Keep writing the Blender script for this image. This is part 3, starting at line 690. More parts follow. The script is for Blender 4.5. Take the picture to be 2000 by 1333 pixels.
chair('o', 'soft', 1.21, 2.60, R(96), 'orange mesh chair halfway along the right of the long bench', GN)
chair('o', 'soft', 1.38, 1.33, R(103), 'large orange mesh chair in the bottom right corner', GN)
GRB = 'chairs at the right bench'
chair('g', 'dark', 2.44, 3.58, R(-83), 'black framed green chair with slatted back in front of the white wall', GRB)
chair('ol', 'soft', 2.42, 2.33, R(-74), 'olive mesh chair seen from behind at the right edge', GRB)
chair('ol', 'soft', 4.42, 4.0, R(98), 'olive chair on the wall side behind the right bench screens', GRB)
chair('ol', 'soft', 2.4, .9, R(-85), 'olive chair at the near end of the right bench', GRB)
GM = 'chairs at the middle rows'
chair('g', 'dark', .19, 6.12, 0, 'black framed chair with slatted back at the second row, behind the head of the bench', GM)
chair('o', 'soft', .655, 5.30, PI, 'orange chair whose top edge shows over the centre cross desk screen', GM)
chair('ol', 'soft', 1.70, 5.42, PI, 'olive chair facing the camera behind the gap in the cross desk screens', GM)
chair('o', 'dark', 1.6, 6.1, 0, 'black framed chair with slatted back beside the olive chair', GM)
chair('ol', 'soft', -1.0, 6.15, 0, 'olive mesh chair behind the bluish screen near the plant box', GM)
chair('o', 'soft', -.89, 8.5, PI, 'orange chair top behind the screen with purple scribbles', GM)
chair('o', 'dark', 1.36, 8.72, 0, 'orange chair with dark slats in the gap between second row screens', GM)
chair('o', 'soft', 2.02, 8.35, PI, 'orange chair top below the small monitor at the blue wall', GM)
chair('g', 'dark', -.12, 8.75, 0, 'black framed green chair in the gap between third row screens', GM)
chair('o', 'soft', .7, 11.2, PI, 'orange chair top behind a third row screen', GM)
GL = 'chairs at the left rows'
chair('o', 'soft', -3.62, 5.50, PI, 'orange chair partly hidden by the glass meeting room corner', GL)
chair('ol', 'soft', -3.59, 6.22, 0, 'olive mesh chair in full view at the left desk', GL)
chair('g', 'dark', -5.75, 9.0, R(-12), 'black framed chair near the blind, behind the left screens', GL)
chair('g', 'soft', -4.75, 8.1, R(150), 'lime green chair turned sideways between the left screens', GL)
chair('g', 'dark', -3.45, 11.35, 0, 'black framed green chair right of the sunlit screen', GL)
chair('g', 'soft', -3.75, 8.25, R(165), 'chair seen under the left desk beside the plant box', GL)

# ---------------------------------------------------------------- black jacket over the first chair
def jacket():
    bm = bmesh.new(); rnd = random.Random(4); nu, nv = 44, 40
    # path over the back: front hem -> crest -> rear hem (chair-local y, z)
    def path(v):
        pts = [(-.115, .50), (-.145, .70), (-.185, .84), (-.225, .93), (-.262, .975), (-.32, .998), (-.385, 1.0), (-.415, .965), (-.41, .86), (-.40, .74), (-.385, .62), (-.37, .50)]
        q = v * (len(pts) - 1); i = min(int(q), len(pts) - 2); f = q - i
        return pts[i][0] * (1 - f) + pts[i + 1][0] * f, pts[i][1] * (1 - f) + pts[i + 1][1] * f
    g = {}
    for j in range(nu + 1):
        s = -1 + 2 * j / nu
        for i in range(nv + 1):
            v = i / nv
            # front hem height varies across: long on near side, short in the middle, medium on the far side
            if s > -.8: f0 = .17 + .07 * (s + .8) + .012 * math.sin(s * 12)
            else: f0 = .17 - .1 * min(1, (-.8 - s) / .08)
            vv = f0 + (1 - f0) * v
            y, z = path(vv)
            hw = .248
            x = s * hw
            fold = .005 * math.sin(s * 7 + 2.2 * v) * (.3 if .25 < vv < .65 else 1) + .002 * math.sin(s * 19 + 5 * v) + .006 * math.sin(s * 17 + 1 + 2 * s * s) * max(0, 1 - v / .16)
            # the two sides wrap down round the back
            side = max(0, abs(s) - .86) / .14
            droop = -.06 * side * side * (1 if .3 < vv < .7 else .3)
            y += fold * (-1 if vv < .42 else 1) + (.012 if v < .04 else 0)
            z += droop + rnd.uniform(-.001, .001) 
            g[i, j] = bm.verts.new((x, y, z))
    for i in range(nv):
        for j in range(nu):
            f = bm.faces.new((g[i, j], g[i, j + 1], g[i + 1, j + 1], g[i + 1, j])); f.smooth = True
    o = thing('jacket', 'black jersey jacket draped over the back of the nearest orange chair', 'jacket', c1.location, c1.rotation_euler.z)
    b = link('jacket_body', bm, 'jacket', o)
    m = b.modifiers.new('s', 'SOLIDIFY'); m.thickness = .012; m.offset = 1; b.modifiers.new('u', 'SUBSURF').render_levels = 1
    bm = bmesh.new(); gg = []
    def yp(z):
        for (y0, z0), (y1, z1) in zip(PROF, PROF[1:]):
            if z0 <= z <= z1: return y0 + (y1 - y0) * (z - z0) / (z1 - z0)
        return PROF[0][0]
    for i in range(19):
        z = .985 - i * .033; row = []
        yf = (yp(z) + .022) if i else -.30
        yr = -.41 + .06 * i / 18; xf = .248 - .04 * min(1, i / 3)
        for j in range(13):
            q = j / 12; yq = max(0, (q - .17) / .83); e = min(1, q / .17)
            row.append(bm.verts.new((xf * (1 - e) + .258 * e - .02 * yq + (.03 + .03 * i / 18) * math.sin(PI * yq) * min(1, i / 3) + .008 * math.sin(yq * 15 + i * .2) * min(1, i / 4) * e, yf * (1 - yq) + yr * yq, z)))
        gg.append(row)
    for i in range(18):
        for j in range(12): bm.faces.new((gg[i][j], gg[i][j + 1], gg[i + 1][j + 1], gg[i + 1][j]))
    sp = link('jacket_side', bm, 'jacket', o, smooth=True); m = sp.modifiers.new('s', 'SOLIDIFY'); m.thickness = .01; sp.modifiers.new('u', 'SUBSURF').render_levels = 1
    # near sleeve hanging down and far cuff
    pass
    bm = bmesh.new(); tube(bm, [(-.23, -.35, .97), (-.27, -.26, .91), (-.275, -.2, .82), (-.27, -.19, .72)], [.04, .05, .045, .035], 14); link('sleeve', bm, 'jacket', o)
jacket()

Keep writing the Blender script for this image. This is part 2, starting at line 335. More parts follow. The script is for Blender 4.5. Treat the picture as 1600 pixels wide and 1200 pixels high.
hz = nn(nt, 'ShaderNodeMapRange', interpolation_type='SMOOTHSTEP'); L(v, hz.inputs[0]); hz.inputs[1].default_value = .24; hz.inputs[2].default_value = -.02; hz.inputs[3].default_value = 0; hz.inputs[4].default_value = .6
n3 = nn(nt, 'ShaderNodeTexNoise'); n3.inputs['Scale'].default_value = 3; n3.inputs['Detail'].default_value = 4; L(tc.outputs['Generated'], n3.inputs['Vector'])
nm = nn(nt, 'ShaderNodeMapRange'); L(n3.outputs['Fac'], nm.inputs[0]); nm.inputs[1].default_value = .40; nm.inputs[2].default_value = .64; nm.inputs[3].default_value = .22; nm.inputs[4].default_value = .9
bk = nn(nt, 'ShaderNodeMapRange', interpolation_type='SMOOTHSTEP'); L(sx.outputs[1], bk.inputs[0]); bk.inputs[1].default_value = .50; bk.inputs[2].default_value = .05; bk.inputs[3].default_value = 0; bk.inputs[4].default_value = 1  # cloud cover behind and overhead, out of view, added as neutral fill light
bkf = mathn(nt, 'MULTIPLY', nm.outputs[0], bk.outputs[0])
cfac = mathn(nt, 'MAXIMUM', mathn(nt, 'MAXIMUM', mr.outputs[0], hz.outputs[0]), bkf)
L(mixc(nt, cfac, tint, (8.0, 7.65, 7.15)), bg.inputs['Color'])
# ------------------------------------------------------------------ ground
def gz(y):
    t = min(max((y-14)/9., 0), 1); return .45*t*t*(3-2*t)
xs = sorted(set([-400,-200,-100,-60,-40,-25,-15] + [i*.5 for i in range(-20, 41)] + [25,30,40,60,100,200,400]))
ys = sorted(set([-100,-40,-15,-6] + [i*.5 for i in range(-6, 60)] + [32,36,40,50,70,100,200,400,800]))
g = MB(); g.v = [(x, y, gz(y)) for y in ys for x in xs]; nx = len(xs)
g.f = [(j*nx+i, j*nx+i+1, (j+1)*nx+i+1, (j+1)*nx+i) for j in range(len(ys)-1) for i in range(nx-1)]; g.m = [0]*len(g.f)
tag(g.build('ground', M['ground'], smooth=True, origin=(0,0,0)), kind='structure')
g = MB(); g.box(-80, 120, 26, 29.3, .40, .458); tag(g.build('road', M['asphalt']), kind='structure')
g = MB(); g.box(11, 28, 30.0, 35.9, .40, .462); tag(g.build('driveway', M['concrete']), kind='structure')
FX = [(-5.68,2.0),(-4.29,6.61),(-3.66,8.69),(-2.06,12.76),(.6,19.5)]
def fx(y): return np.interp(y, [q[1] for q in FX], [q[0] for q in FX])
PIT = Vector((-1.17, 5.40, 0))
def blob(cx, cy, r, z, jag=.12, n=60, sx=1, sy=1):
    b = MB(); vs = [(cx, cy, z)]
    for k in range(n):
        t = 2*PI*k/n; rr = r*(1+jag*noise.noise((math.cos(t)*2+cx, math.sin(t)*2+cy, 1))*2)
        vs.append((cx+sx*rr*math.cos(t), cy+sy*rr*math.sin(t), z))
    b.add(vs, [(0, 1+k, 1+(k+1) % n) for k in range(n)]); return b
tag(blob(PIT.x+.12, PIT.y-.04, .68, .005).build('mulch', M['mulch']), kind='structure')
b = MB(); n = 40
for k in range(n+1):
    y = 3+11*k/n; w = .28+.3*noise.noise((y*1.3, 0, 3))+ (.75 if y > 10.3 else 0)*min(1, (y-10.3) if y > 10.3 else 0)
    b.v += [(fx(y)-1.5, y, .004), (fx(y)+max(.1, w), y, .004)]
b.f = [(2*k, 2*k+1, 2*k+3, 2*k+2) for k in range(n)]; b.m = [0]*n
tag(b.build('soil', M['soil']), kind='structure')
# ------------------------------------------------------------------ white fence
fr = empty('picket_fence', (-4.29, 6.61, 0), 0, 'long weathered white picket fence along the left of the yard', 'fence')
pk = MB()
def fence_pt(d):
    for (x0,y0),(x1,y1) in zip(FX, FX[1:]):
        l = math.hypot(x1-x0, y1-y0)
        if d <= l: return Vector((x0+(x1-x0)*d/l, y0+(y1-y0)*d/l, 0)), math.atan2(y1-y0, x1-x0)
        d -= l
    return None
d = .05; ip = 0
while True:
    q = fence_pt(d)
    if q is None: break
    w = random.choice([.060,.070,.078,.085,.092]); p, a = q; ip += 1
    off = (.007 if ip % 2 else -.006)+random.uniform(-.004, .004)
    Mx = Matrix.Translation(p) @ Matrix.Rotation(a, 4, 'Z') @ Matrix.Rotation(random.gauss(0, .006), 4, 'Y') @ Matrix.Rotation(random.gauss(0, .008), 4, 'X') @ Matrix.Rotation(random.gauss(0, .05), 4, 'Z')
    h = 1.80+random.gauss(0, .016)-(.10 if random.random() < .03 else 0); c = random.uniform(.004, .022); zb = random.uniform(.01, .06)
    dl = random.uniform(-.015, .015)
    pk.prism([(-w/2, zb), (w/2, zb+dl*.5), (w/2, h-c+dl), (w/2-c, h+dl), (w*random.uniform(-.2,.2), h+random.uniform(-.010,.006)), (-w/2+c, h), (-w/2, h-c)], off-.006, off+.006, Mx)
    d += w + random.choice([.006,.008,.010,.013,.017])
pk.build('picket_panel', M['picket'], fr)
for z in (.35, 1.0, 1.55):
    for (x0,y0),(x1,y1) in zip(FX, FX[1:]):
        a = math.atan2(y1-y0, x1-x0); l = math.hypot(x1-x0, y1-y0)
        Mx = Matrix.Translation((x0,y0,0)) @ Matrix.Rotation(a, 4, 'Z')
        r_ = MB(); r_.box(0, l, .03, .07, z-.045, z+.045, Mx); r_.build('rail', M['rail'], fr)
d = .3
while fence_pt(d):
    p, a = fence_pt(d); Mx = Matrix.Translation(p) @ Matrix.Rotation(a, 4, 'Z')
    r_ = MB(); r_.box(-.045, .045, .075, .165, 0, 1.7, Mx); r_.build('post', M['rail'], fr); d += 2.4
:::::
■ **Work required**:
Find the lines containing "Blender" and list every one of them.

■ **Response below**:
Keep writing the Blender script for this image. This is part 3, starting at line 690. More parts follow. The script is for Blender 4.5. Take the picture to be 2000 by 1333 pixels.
Keep writing the Blender script for this image. This is part 2, starting at line 335. More parts follow. The script is for Blender 4.5. Treat the picture as 1600 pixels wide and 1200 pixels high.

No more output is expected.